At Homer's Troy
Trip Start
Feb 08, 2008
1
81
125
Trip End
Sep 11, 2009
Tevfikiye is a Turkish village which is just a typical west Anatolian farming village . . . . except in its hip pocket is the World Heritage site of Homeric Troy. I have chosen to come here and hang around for a while to read some literature and history.
I suppose (had I thought ahead and planned) I could have come here next year and made it a 50-year anniversary since I first read Homer's Iliad in the fall of my senior year in high school. As it was, it was some ten years after, as a capstone to a four-year hitchhiking trip around the world, that I finally got to Troy; and in three miserably chilly early spring days of 1970, I read through the Iliad in such a frenzied haste that I only remember that I did it. I slept the nights in a three-sided, covered bus stop shelter.
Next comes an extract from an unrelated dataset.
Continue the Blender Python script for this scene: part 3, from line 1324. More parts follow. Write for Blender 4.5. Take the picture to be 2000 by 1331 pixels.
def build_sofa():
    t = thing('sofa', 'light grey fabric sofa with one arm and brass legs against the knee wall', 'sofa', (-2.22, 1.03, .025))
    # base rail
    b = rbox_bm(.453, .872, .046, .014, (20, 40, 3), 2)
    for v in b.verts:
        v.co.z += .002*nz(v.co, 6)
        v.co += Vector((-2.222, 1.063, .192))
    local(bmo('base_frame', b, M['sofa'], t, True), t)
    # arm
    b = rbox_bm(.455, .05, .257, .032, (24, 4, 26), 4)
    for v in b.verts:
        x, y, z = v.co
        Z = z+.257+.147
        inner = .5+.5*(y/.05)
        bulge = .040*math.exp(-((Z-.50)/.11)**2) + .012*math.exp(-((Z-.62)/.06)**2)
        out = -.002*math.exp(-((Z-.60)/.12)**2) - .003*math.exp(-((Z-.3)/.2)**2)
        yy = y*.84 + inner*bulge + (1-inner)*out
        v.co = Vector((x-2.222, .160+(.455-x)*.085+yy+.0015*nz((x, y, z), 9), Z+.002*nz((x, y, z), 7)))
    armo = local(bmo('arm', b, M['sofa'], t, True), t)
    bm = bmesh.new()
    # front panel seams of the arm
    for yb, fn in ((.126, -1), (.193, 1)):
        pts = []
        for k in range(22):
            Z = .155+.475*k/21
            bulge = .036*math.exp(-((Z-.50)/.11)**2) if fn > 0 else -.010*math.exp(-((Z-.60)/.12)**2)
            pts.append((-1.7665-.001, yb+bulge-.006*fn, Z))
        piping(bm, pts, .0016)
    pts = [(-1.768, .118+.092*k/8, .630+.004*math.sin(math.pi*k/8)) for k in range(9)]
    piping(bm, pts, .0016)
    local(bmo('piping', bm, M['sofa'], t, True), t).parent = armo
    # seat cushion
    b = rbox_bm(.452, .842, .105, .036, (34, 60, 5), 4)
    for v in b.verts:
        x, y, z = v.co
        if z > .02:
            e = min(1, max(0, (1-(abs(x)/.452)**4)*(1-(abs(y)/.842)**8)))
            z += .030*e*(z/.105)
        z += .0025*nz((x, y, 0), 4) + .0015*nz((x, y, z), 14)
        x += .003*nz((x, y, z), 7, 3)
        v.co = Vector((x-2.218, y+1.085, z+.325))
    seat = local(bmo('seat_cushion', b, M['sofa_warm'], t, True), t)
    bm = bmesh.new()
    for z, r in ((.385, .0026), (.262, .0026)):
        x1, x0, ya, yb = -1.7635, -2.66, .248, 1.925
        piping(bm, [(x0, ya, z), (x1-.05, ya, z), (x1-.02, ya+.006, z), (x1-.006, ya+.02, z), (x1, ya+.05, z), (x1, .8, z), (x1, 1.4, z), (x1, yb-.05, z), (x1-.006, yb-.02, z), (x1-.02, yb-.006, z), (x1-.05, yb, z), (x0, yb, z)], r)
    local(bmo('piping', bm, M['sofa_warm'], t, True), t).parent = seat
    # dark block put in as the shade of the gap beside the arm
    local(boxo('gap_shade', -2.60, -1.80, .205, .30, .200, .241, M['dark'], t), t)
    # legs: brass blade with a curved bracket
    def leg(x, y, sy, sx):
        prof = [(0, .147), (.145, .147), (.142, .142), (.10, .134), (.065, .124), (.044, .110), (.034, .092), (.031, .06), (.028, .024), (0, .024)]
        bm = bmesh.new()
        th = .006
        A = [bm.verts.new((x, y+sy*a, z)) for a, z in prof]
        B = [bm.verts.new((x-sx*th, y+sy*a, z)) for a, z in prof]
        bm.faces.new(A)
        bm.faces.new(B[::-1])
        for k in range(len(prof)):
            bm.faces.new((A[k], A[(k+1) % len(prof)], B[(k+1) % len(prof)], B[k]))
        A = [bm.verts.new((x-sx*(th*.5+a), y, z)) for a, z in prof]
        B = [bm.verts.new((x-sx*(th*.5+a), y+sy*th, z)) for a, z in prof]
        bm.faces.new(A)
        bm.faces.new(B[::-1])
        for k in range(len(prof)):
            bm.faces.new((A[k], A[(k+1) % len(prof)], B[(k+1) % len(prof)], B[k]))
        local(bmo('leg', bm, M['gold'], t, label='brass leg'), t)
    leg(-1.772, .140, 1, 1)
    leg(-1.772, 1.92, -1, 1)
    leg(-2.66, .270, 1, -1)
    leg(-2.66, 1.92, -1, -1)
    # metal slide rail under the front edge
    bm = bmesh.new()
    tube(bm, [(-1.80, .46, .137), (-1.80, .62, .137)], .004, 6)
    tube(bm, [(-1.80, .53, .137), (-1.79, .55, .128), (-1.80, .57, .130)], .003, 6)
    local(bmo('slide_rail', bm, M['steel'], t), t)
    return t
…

Well, the weather is by fits and starts a little better this time around, as I seek to again read Homer's Iliad on the "Trojan Plain," beneath the now more exposed walls of Troy
The afternoon that I arrived I merely went for a liesurely walk around the fenced perimeter of the World Heritage park site. There are now cultivated farm fields. It is not hyperbole, it is not an exaggeration, it is the literal truth that every step of the way one treads on potsherds. In the path of the road skirting the base of the mound of Hisarlik, however, I found the most articulated piece of ceramic that I have come across in Turkey. I laid it aside to photograph. Later, in the site museum I read this passage in a statement:
Troiya VII (ca. 1250-ca. 1000 B.C.
=Late Bronze Age/Early Iron Age, "Troia/Ilios"
(Phases VIIb1 and VIIb2)
It is unclear how Troy VIIb1 came to an end, but since it was not through destruction,
some foreign takeover may have occurred. New elements ... the appearance of handmade
ceramics after some 1000 year's use of the potter's wheel. Among the ceramic types
is a strikingly crude ware decorated with ridges and knobs (=Buckelkeramik") for which
analogies can be found in southwestern Europe.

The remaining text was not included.